В восемьдесят восьмом году я ходил с идеей создать структуру для адаптации неизбежных после крушения Союза беженцев. Я полагал, что идет революция и, хотя Бастилия еще не взорвана, заряды уже заложены. Я уже тогда считал, что крах СССР реален, а потому не надо подталкивать к необдуманным реформам. Но мне никто не верил – беженцы армяно-азербайджанского противостояния казались обществу эпизодом. Из-за возможного краха государства я боялся, что хлынут огромные потоки русскоязычных. Нечто аналогичное случалось при распаде колониальных систем Англии и Франции. В восемьдесят девятом году я разочаровался в той элите, на которую делал ставки, – ив Горбачеве, и в новых демократах. Пытался собрать молодежь и содействовать возникновению новой политической элиты, но времени для этого не было. Процессы в революции идут слишком быстро – надо работать с теми, кто есть.

В тот же год американский финансист Джордж Сорос пригласил меня в фонд «Открытое общество» возглавить программу «Гражданское общество». Для начала дал 100 тысяч долларов, и я сам написал заявки на все проекты – Московскую школу политических исследований, Высшие социологические курсы, правозащитную группу «Мемориал», группу поддержки беженцев, о которой я мечтал.

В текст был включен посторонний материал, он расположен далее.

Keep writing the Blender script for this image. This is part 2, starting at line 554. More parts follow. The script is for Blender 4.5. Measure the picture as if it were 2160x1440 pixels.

Грант обеспечивал техникой: купленный ксерокс дали в пользование «Литгазете», которая предоставила комнату для собраний и сбора вещей для беженцев. Здесь же комитет нарекли «Гражданским содействием». Мы занимались помощью пострадавшим, госполитики в отношении беженцев не существовало. Помимо Сороса, помогали французы и швейцарцы – слали и деньги, и гуманитарку.

Также программа «Гражданское общество» поддерживала газеты и интеллектуальные центры по всему Союзу – в Киеве, Ташкенте, Ереване, Новосибирске, Крыму, Саратове, Донецке, Риге. В конце девяносто первого года Сорос сказал, что раз демократия победила и Егор Гайдар во главе российского правительства, то надо сотрудничать с ними. Я отказался – считал, что нужно опираться на низовую активность. К тому же мне не нравилось начавшееся сотрудничество Сороса с националистами Украины и других постсоветских государств. Мне не нравилась экономическая политика Гайдара и его ленинградских экономистов – я общался с ним еще в восьмидесятых. В обществе доминировало ощущение, что достаточно принять европейские законы, чтобы в СССР, а затем в России возникло европейское общество. Протест против либерализации начался, когда отпустили цены и население обнищало. Но было уже поздно – Ельцин утвердился во власти, и общество стали ломать через колено.

«Яблоко»

В девяностом я участвовал в работе оргкомитета движения «Демократическая Россия» и видел, что это популистское движение, которое вытаскивало на свет нереализуемые лозунги и обращалось к Ельцину, как к «своему». Хотя Ельцин, набрав популярность, видел их известно где в белых тапочках. К осени девяносто второго года сложилось впечатление, что не только Союз распался, но и Россия идет по этому пути. Я решил вернуться в политическую жизнь. Павловский помог организовать встречу с Григорием Явлинским.

В девяностом я резко выступал против его программы 500 дней[24]. Подобный план реформ похож на то, как заполненный автобус на скорости разворачивают в обратном направлении. У нас до сих пор есть госсобственность, а тогда предлагали абсолютно всё приватизировать за 100 дней. Явлинский первоначально не отозвался, но Юрий Болдырев пообещал помочь – тоже хотел активности. В мае девяносто третьего Павловский послал за мной машину – мы встретились с Явлинским на даче у историка Михаила Гефтера и проговорили семь часов. Договорились, что я помогаю в его президентской кампании, а он мне – в создании фракции в Верховном Совете.